If you have perused the pages of this blog semi-regularly, you are well aware that I love British television. And while England now has multiple channels offering all kinds of mindless and mindful entertainment, the BBC is still going strong, a bastion of quality drama, comedy, news, music, and everything in between. There's currently a Back the BBC campaign underway as they near their 2016 charter review, so there is no better time to recommend W1A, a mockumentary about the ridiculousness of working at the BBC. It comes from the mind of writer-director John Morton, who brought us the glorious Twenty Twelve. I dare you to watch this show and then insist that the BBC still doesn't deserve all its funding. If all they did with the money was provide more episodes of W1A, that would be a satisfactory bargain.
Twenty Twelve was about the hapless Olympics Deliverance Committee (ODC) in charge of the London 2012 Olympics. They were a bunch of bureaucratic fools who got caught up in minutiae, easily losing the big picture when faced with corporate tedium, and their weekly antics were a side-splitting wonder to behold. Well, the Olympics are over, and now the Head of the ODC, Ian Fletcher (Hugh Bonneville), has landed a job at the BBC as the Head of Values. This is a vague corporate title that everyone pretends to understand while simultaneously trying to ferret out exactly what it is he is supposed to be doing. Ian is now thrown in with a brand new lot of corporate stooges who are all bandying about cliches, delegating tasks to each other with abandon, and furiously treading water to keep afloat in the murky waters of the new BBC.
Jessica Hynes also reprises her role as Siobhan Sharpe, the PR executive who made Ian's life hell at the Olympics and is back to make things equally difficult as she tries to rebrand the BBC with her customarily clueless team. Hearing her deliver nonsensical jargon with complete confidence is a joy and watching the people around her react with open-mouthed bewilderment is even more joyous. At first, everyone gets a fair shot to prove their mettle and everyone is presumed to be a genius. It is only after the first few meetings that everyone realizes just how incompetent everyone else is and things unravel rapidly. Throw in the corporate urge to create more ambiguous titles (Head of Inclusivity is good, but Head of Better is simply magnificent), and you get eight episodes of utterly raucous comedy.
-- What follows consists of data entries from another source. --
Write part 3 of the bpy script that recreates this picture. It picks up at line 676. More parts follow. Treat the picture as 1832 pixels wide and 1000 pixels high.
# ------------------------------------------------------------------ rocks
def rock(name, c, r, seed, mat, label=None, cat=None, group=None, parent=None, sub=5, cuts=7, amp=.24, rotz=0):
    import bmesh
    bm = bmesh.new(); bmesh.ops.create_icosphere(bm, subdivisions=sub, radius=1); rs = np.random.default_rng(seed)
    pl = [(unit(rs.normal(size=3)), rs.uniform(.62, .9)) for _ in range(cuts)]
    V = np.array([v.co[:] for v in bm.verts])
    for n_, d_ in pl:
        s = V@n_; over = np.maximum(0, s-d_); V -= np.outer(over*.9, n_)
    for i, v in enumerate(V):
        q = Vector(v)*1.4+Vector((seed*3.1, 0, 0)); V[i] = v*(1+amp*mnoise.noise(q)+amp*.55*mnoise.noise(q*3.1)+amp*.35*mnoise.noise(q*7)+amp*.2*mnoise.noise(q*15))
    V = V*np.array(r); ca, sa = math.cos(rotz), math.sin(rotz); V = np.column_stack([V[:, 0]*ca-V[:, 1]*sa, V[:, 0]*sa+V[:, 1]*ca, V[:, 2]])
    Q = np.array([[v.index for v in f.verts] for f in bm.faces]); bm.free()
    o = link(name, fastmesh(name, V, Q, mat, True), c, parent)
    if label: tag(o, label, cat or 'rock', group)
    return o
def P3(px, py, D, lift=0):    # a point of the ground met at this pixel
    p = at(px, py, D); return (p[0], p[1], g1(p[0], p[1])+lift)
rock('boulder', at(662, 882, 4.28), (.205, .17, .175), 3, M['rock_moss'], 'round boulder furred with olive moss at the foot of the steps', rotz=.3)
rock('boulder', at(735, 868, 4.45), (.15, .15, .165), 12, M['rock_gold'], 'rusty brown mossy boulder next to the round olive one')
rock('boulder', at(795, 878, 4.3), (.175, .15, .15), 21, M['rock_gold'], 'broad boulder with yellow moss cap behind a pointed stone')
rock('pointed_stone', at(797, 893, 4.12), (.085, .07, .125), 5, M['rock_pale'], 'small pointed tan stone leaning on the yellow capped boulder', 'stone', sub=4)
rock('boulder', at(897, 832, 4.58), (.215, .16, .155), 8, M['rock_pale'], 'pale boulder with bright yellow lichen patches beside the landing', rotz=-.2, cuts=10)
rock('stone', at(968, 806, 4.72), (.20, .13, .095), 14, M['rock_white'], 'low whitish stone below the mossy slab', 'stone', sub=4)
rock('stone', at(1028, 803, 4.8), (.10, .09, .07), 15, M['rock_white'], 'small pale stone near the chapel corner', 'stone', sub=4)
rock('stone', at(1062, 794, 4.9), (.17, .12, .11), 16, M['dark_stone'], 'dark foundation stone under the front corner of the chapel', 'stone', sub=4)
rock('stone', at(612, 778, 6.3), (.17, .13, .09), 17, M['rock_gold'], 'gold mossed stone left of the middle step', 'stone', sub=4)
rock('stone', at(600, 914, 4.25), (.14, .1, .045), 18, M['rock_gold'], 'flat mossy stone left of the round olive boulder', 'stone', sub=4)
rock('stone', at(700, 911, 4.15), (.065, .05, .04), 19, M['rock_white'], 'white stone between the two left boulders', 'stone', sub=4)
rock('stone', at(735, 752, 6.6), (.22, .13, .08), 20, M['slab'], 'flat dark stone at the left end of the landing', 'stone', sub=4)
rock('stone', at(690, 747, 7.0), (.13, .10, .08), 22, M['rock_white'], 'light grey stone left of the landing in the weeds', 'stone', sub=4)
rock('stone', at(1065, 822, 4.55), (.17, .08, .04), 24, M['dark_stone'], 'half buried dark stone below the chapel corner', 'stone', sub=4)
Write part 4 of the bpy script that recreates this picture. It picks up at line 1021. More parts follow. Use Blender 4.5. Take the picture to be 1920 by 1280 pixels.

W1A mercilessly skewers corporate jingoism in general and the BBC in particular. John Morton's writing continues to be an absolute revelation, each episode bursting with layer upon layer of jokes that will keep you laughing for days. And David Tennant is still around to provide that earnestly serious Scottish voiceover that declaims the most ridiculous things you've heard on television. This is a spectacular show, one of those pinnacles of British comedy that further elucidates why the BBC is such an important cultural institution. The BBC featured in W1A is a hapless mess, but the BBC that has backed Morton and these actors to produce this brilliant show deserves as much love and respect as it can get.